The other prizes socialism, a redefinition of family to be any popular living arrangement, restrictions on freedom of speech and religion, the rejection of personal responsibility, the criminalization of firearms, the desanctification of human life, and large, centralized bureaucratic civil government. In sum, it rejects what has been labeled for decades “the American Dream.”
These tectonic plates are mutually incompatible. A divided house cannot stand. Eventually, a social earthquake will dissipate the pressure. It will probably be sudden, unexpected, and devastating to the American way of life.
How might the release of this pressure express itself? Sone States might peacefully cecede from the Union. A foreign army might take advantage of our weakness and invade. A coup might occur in our nation’s capital. We might experience a severe economic depression, or God forbid, it might mean civil war. Its possible that several of these scenarios might occur simultaneously.
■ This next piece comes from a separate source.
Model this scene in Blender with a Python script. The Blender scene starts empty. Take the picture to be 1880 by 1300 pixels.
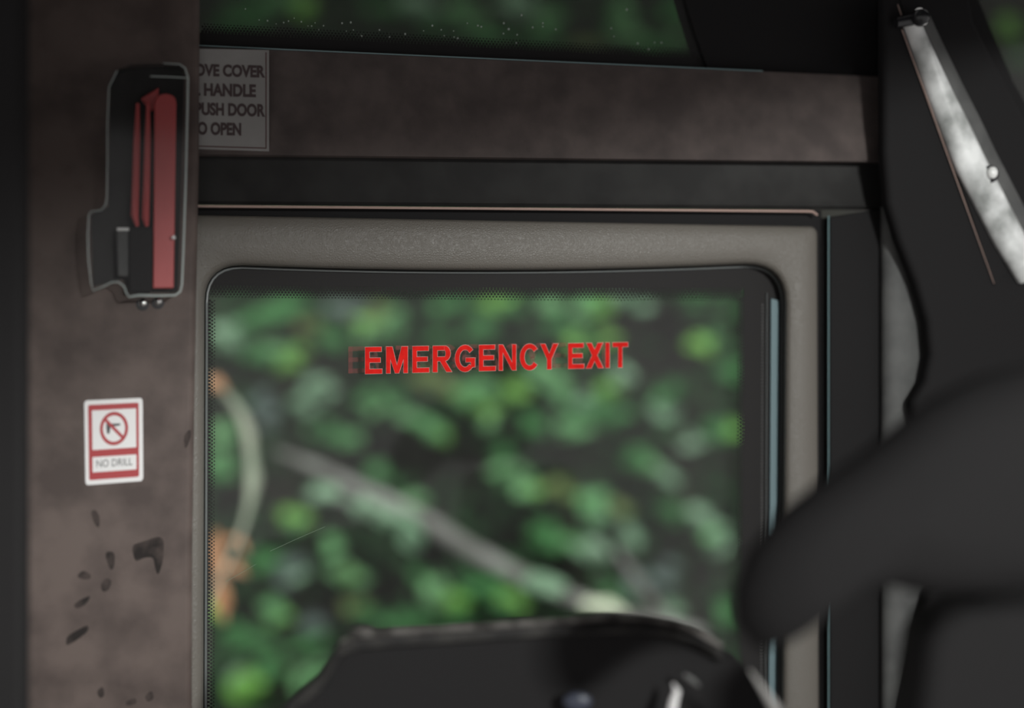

How Should Christians Respond?
How should we as Christians respond? First, God wants us to be realists. God wants us to face the facts. America as we have known it is gone, and sadly, it is not coming back. Even if we preserve the best of America, it will never be the same.
Second, God wants us to respond with prudence not fear. Prudence is the ability to see danger coming and adapt the appropriate protections. For Christians prudence means going deep with God, sending our roots deep down into the nourishing life of God through his word. The righteous are like “a tree planted by streams of water that bears its fruit in season’ (Psalm 1). Prudence also means preparing for persecution. It means we might be forced to conduct church underground.
Third, prudence means preparing financially. We should do everything in our power to get out of debt. In addition, we should diversify our investments, acquiring more hard assets such as precious metals, real estate, and items that might be valuable in a world where barter, not money, is king.
Fourth, it means cultivating the habit of moving our ultimate hopes and dreams to the world to come. This world is fallen. It will always be subnormal. Since WWII Americans have lived in the Disney Land of history. The coming social earthquake will return us to the norms of human experience. With all of this in mind, Peter asks this important question.
“Since all these things are thus to be dissolved, what sort of people ought you to be in lives of holiness and godliness,” (2 Peter 3:11).
That is the question. What sort of people should we be? We should be people working to cultivate an eternal perspective. Those who take these steps, and others like them, will be able to boast with the Sons of Korah—
God is our refuge and strength, a very present help in trouble. Therefore, we will not fear though the earth gives way, though the mountains be moved into the heart of the sea, though its waters roar and foam, though the mountains tremble at its swelling. (Psalm 46:1-3
Why won’t we fear? Because we are citizens of a heavenly city. In that city, God and an unshakable joy dwell.
There is a river whose streams make glad the city of God, the holy habitation of the Most High. God is in the midst of her; she shall not be moved; God will help her when morning dawns (Psalm 46:4–5).